2. It is about transparency. Information and transparency are like oxygen for a well-functioning democracy, and in this case they are sorely lacking. Sadly, this is not a new phenomenon. While it is a truism that all parties are strong advocates for transparency while in opposition and laggards while in government, the current government has taken that maxim to new levels.

If this was purely about Senate reform and the need for change, I suspect the government would be highly transparent. That they are not is telling, which leads to observation #3...

3. It is most definitely about attitude. It is about an aggressive attitude towards any opposition, towards any challenge and towards facts. It was the government's instinct to make a Senate issue a partisan one by trumpeting Senator Duffy's "repayment" that contributed to this mess. By choosing to elevate him, they took an Ottawa issue and made it a national one.

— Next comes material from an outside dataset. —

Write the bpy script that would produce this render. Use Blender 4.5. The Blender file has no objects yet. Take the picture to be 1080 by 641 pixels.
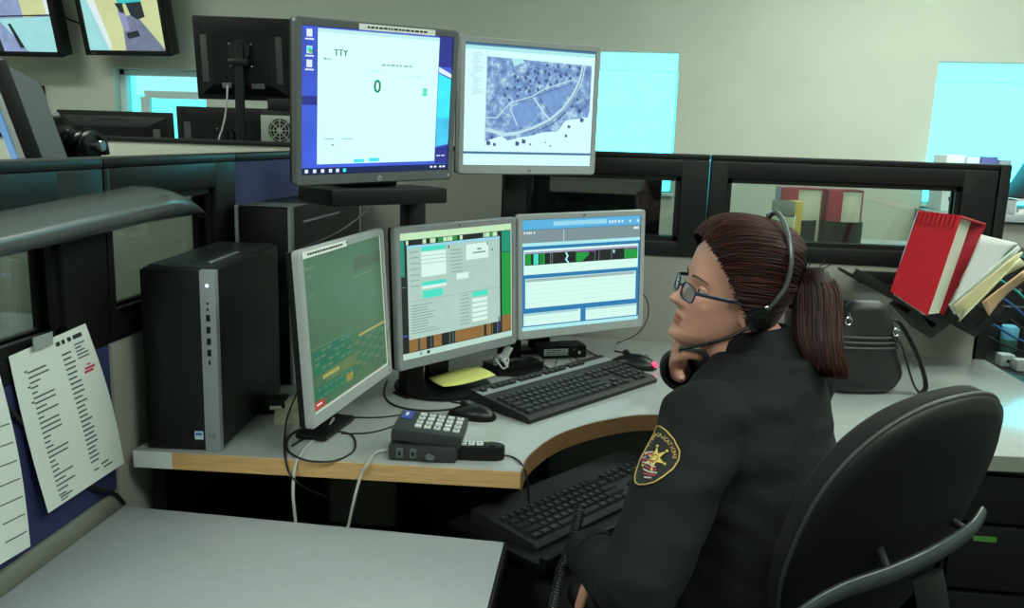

Put another way, by elevating Duffy they set themselves up and are now paying the price.

All governments - Conservative, Liberal, NDP, PQ, you name it - will have an element of "how much do we think we can get away with" in their conduct. There will be obfuscation, deflection and denial. A sense that they can ride it out.

Time in power feeds this sense, as does a fractured opposition (take today's QP as an example of an opposition that failed to really focus its questions and pen the government into the corner in which they were already standing).

But in the end, it is this attitude which ultimately brings down governments. And this is the point which should worry the government.

This issue and, more importantly, their handling of it has lead an increasing number of people - including elements of their base - to see them less as like the champions of change from 2006 and more like just another party. And when you are seen as just another party, the public will quickly realize that there is always someone else to which they can turn.